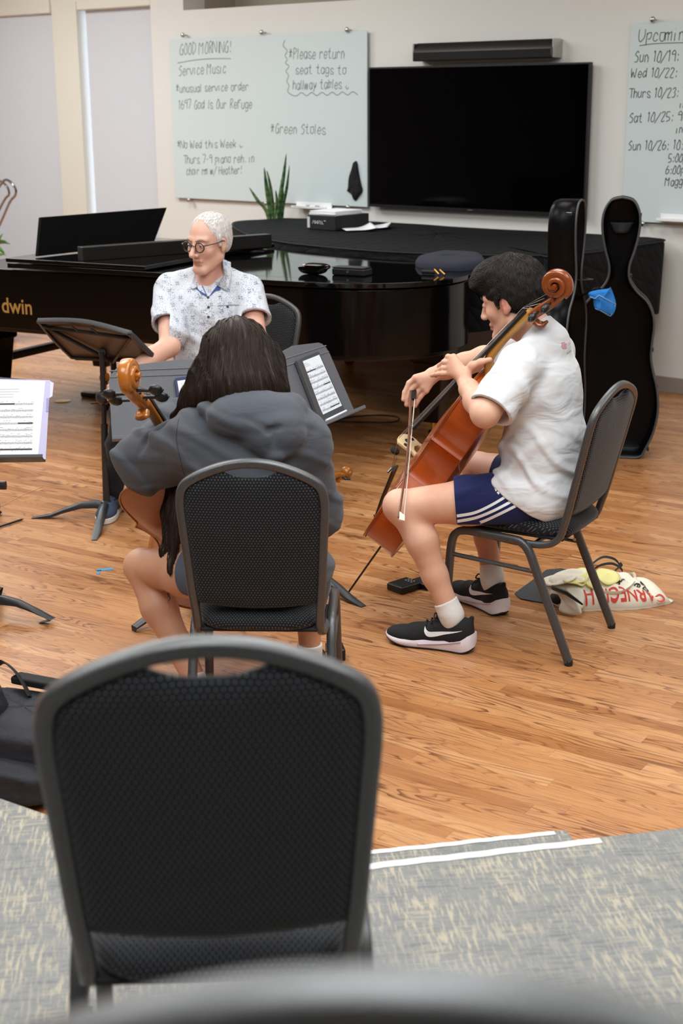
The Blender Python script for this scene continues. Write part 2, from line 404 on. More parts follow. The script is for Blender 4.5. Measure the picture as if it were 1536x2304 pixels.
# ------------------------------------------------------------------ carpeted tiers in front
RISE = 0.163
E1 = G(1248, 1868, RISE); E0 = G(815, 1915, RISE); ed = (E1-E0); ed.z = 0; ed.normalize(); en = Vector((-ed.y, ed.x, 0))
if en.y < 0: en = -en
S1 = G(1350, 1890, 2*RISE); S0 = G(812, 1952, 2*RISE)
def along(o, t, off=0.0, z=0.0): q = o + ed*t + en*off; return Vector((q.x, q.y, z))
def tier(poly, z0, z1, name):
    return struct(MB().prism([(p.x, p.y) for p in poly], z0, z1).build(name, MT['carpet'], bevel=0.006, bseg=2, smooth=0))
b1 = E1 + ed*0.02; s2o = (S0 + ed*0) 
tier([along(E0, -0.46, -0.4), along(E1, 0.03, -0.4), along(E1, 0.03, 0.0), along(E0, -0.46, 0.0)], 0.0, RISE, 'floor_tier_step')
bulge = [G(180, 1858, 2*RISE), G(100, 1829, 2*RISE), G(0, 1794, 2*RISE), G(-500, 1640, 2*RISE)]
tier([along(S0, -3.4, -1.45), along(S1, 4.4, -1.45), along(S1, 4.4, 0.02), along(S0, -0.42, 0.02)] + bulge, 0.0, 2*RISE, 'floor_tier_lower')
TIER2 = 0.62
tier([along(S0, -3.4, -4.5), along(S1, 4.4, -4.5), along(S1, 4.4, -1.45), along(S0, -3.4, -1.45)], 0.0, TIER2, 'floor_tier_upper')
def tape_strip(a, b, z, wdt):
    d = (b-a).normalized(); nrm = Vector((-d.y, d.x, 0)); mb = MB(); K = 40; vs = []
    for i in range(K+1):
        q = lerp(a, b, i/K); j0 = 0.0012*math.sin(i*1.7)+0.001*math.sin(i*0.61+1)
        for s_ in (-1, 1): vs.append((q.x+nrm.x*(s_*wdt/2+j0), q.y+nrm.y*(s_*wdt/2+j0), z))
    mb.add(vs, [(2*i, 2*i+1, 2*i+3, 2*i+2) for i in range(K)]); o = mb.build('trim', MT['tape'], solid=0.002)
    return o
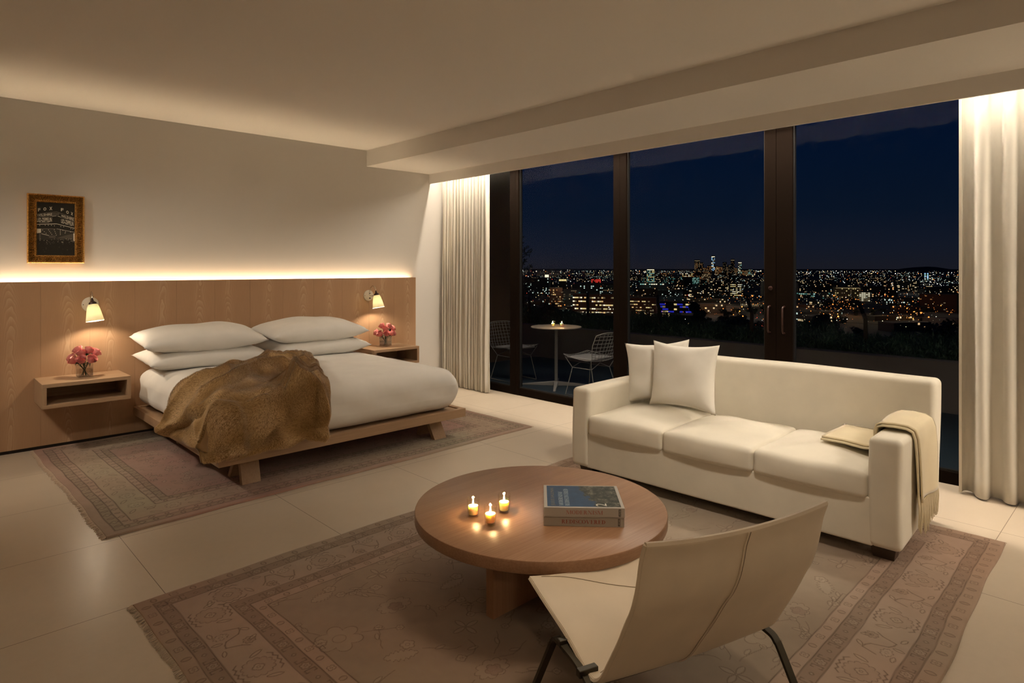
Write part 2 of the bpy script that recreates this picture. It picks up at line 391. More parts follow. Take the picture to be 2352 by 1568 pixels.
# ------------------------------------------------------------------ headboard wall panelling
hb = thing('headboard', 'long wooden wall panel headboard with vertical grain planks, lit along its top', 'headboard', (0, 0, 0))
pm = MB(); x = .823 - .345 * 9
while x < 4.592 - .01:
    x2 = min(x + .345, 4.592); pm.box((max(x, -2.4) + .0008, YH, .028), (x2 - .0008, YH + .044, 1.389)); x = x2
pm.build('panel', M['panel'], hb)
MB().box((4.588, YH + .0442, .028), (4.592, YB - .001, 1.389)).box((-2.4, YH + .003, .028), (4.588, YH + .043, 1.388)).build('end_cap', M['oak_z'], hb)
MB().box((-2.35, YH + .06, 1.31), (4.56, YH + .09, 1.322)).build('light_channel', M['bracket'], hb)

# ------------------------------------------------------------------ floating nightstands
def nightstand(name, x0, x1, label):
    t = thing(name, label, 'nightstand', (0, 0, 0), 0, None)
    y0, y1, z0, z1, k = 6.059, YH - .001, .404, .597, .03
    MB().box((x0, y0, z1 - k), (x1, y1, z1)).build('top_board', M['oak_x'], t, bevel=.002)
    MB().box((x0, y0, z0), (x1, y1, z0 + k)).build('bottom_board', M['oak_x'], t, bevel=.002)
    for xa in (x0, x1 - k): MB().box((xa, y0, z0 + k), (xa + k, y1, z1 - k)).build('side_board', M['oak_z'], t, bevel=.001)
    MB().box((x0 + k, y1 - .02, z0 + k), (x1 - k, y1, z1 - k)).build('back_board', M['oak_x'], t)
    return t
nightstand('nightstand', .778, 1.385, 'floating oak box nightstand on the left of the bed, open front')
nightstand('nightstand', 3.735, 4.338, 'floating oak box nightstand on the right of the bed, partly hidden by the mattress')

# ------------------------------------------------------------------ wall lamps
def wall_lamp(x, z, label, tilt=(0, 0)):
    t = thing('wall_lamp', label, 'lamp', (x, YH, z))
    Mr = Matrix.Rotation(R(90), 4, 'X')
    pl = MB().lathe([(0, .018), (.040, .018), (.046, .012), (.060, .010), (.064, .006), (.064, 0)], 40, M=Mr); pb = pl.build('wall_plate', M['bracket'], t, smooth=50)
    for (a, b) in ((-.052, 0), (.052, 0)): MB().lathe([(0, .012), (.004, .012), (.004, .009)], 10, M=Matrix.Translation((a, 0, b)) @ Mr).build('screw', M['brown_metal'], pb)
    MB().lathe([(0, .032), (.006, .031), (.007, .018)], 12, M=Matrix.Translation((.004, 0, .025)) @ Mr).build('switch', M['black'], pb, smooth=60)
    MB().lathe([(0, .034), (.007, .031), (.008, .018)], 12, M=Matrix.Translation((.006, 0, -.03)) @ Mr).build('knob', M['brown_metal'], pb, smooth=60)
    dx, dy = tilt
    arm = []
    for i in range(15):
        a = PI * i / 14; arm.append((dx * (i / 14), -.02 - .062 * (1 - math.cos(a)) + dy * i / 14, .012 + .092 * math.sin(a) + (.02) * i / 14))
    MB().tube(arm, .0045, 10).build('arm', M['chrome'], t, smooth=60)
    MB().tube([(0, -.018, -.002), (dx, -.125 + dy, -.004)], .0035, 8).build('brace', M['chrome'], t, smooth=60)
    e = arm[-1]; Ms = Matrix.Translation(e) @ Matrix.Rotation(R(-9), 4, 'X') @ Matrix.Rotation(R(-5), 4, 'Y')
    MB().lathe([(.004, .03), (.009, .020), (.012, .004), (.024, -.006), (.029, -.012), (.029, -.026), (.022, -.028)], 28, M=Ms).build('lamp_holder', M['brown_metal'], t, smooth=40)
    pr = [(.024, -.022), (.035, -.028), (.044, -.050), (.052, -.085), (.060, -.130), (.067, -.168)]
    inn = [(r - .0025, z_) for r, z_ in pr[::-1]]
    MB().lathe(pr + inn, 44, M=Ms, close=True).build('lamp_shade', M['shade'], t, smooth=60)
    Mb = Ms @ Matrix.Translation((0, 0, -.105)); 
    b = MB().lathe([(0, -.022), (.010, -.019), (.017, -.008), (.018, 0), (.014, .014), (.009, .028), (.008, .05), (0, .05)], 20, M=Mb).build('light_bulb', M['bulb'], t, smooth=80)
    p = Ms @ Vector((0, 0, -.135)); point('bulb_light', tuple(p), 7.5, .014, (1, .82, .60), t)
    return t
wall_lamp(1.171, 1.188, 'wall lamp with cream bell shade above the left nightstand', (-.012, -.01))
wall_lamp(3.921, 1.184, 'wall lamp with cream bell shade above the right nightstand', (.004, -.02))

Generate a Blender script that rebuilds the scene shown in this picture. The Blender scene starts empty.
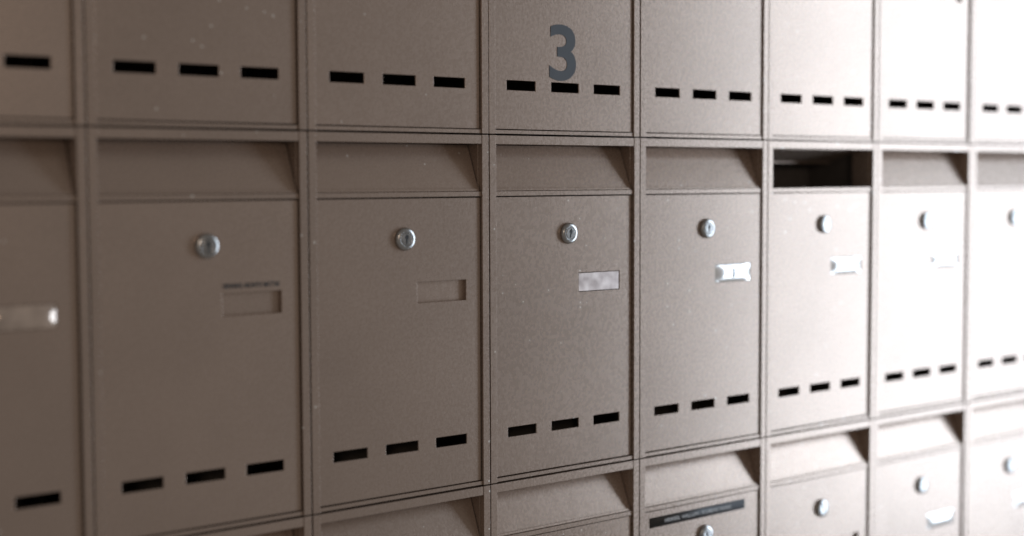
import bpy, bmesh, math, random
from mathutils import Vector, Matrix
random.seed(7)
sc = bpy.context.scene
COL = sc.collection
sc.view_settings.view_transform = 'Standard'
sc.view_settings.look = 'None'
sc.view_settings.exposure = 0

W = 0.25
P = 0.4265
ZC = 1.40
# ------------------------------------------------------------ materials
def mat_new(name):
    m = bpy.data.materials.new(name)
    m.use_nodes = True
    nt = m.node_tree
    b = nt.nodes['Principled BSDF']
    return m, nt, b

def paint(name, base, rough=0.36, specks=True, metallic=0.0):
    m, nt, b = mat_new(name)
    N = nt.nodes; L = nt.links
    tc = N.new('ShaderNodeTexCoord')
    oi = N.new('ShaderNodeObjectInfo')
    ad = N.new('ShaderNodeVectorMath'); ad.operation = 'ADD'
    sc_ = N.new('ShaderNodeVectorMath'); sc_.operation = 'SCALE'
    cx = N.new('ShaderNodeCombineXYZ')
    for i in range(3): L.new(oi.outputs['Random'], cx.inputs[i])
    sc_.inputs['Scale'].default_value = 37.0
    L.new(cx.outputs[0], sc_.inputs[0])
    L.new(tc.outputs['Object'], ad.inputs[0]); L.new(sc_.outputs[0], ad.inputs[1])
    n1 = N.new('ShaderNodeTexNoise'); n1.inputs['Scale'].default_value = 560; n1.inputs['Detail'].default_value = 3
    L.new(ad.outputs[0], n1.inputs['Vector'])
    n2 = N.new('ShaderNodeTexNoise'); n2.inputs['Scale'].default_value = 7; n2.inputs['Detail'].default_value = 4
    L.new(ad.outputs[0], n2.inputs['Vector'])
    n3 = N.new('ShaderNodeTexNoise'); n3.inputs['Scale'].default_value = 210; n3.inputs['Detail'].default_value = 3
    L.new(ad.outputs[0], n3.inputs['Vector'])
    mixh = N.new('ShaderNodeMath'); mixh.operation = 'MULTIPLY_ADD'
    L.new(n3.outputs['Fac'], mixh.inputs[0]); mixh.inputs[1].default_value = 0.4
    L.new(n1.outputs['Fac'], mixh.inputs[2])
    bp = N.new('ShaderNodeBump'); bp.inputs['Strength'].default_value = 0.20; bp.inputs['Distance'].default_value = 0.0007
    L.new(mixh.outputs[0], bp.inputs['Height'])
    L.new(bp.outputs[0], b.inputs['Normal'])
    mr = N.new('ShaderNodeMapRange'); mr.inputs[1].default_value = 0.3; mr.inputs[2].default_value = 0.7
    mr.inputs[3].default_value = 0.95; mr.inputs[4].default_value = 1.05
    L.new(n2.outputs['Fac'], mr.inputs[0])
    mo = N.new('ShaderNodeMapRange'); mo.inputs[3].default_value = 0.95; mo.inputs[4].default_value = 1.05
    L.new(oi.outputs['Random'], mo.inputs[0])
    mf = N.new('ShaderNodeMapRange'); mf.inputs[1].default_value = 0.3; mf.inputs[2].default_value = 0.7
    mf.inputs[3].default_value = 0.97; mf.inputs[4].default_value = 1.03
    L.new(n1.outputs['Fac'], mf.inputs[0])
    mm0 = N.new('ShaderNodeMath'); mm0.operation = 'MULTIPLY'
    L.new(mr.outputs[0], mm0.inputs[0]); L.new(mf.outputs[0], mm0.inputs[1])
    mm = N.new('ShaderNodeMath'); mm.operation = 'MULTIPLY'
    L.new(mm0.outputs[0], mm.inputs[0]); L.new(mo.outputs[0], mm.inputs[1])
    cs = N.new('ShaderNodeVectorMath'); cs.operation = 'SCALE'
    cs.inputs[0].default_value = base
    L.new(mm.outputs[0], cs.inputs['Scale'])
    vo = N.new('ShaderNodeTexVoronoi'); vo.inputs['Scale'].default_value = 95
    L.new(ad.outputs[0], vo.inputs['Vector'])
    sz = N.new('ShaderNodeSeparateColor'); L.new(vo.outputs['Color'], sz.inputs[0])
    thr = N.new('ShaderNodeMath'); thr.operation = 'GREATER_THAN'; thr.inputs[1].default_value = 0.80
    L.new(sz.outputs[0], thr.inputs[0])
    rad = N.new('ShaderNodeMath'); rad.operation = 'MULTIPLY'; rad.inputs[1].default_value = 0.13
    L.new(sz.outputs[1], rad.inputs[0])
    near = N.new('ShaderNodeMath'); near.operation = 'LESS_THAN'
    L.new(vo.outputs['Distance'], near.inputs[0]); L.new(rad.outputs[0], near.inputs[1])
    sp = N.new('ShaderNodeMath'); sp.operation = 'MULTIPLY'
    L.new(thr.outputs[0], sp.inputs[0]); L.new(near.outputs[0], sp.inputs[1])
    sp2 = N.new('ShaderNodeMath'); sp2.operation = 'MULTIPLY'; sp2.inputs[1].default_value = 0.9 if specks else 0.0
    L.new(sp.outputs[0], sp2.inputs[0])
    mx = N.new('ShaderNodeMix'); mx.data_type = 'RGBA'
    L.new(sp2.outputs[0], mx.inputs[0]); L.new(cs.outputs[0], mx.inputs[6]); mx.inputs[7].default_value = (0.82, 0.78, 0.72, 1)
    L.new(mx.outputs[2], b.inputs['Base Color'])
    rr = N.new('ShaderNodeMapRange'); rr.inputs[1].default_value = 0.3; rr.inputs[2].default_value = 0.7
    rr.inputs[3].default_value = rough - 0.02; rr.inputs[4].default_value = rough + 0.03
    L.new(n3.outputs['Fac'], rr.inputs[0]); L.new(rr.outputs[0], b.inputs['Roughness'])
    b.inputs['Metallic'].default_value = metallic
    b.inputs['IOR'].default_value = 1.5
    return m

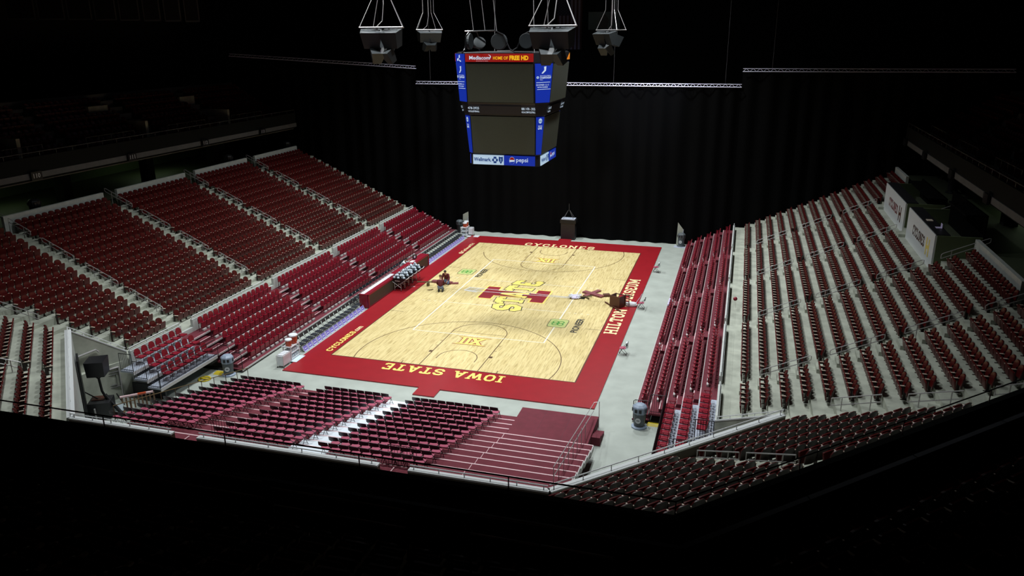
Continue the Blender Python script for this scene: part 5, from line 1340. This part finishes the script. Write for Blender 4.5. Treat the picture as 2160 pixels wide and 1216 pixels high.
------------------------------------------------
OBJECTIVE | Reproduce, without alteration, solely the lines beginning at the line that includes "Write part 2 of" and ending at the line that includes "MB().box((-2.35, YH +", both lines included.

FULL SOLUTION |
Write part 2 of the bpy script that recreates this picture. It picks up at line 391. More parts follow. Take the picture to be 2352 by 1568 pixels.
# ------------------------------------------------------------------ headboard wall panelling
hb = thing('headboard', 'long wooden wall panel headboard with vertical grain planks, lit along its top', 'headboard', (0, 0, 0))
pm = MB(); x = .823 - .345 * 9
while x < 4.592 - .01:
    x2 = min(x + .345, 4.592); pm.box((max(x, -2.4) + .0008, YH, .028), (x2 - .0008, YH + .044, 1.389)); x = x2
pm.build('panel', M['panel'], hb)
MB().box((4.588, YH + .0442, .028), (4.592, YB - .001, 1.389)).box((-2.4, YH + .003, .028), (4.588, YH + .043, 1.388)).build('end_cap', M['oak_z'], hb)
MB().box((-2.35, YH + .06, 1.31), (4.56, YH + .09, 1.322)).build('light_channel', M['bracket'], hb)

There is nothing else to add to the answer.